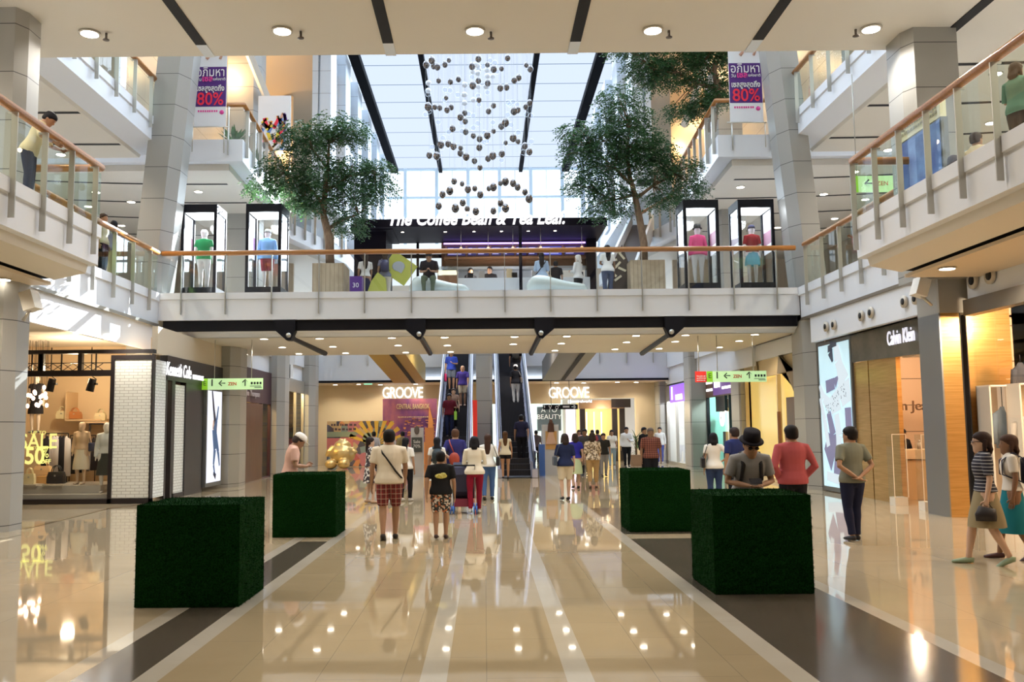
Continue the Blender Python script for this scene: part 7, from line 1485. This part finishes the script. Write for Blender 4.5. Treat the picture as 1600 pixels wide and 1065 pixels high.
p = atY(165, 745, 23.3); person('white mannequin in pale shawl and long grey skirt at the shop window edge', (p.x, 23.3, .22), PI + .3, 1.80, (.75, .72, .66), (.66, .68, .66), .98, 'skirt', (.05, .055, .05), (.6, .55, .5), DRK, 'bald', cat='mannequin', kind='mannequin', female=True, hem=.42)
# stroller
p = at(724, 805); t = thing('stroller', 'dark folding baby stroller with blue wheels before the woman in cream', 'stroller', p); X, Y = p[0] - .0, p[1] + .55
NV = mat('stroller_fabric', (.02, .02, .05), .8); BW_ = mat('wheel_blue', (.02, .12, .5), .4)
g = G(); g.loft([[Vector((X + .22 * cx_, Y + yy + .12 * cy_, zz_ + sz_)) for cx_, cy_, sz_ in ((-1, -1, 0), (1, -1, 0), (1, 1, .1), (-1, 1, .1))] for yy, zz_ in ((.15, .30), (.0, .45), (-.1, .8), (-.02, .95))], True, 0, False); g.obj('seat', NV, t)
g = G(); g.loft([[Vector((X + .23 * math.cos(a_), Y - .05 + .1 + r_ * .3, .80 + .24 * r_ * math.sin(a_))) for a_ in [PI * k / 8 for k in range(9)]] for r_ in (1.0, .9, .5)], False); g.obj('hood', NV, t)
for sx_ in (-1, 1):
    g = G(); g.tube([(X + sx_ * .24, Y - .35, 1.0), (X + sx_ * .24, Y, .5), (X + sx_ * .24, Y + .38, .1)], .014, 6); g.tube([(X + sx_ * .24, Y + .25, .62), (X + sx_ * .24, Y - .30, .1)], .014, 6); g.obj('frame_tube', STEEL, t)
    for yy in (-.32, .38):
        g = G(); g.cyl((X + sx_ * .24 - .04, Y + yy, .09), .085, .03, 16, axis=(1, 0, 0)); g.cyl((X + sx_ * .24 + .015, Y + yy, .09), .085, .03, 16, axis=(1, 0, 0)); g.obj('wheel', BW_, t)
g = G(); g.tube([(X - .24, Y - .35, 1.0), (X + .24, Y - .35, 1.0)], .018, 6); g.obj('push_bar', BLACK, t)
g = G(); g.box(X - .2, X + .2, Y - .15, Y + .2, .14, .3); g.obj('basket', mat('basket_maroon', (.18, .02, .04), .8), t)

### What to do:
Copy out every line of the material above exactly, skipping the pictures.

### In response:
Continue the Blender Python script for this scene: part 7, from line 1485. This part finishes the script. Write for Blender 4.5. Treat the picture as 1600 pixels wide and 1065 pixels high.
p = atY(165, 745, 23.3); person('white mannequin in pale shawl and long grey skirt at the shop window edge', (p.x, 23.3, .22), PI + .3, 1.80, (.75, .72, .66), (.66, .68, .66), .98, 'skirt', (.05, .055, .05), (.6, .55, .5), DRK, 'bald', cat='mannequin', kind='mannequin', female=True, hem=.42)
# stroller
p = at(724, 805); t = thing('stroller', 'dark folding baby stroller with blue wheels before the woman in cream', 'stroller', p); X, Y = p[0] - .0, p[1] + .55
NV = mat('stroller_fabric', (.02, .02, .05), .8); BW_ = mat('wheel_blue', (.02, .12, .5), .4)
g = G(); g.loft([[Vector((X + .22 * cx_, Y + yy + .12 * cy_, zz_ + sz_)) for cx_, cy_, sz_ in ((-1, -1, 0), (1, -1, 0), (1, 1, .1), (-1, 1, .1))] for yy, zz_ in ((.15, .30), (.0, .45), (-.1, .8), (-.02, .95))], True, 0, False); g.obj('seat', NV, t)
g = G(); g.loft([[Vector((X + .23 * math.cos(a_), Y - .05 + .1 + r_ * .3, .80 + .24 * r_ * math.sin(a_))) for a_ in [PI * k / 8 for k in range(9)]] for r_ in (1.0, .9, .5)], False); g.obj('hood', NV, t)
for sx_ in (-1, 1):
    g = G(); g.tube([(X + sx_ * .24, Y - .35, 1.0), (X + sx_ * .24, Y, .5), (X + sx_ * .24, Y + .38, .1)], .014, 6); g.tube([(X + sx_ * .24, Y + .25, .62), (X + sx_ * .24, Y - .30, .1)], .014, 6); g.obj('frame_tube', STEEL, t)
    for yy in (-.32, .38):
        g = G(); g.cyl((X + sx_ * .24 - .04, Y + yy, .09), .085, .03, 16, axis=(1, 0, 0)); g.cyl((X + sx_ * .24 + .015, Y + yy, .09), .085, .03, 16, axis=(1, 0, 0)); g.obj('wheel', BW_, t)
g = G(); g.tube([(X - .24, Y - .35, 1.0), (X + .24, Y - .35, 1.0)], .018, 6); g.obj('push_bar', BLACK, t)
g = G(); g.box(X - .2, X + .2, Y - .15, Y + .2, .14, .3); g.obj('basket', mat('basket_maroon', (.18, .02, .04), .8), t)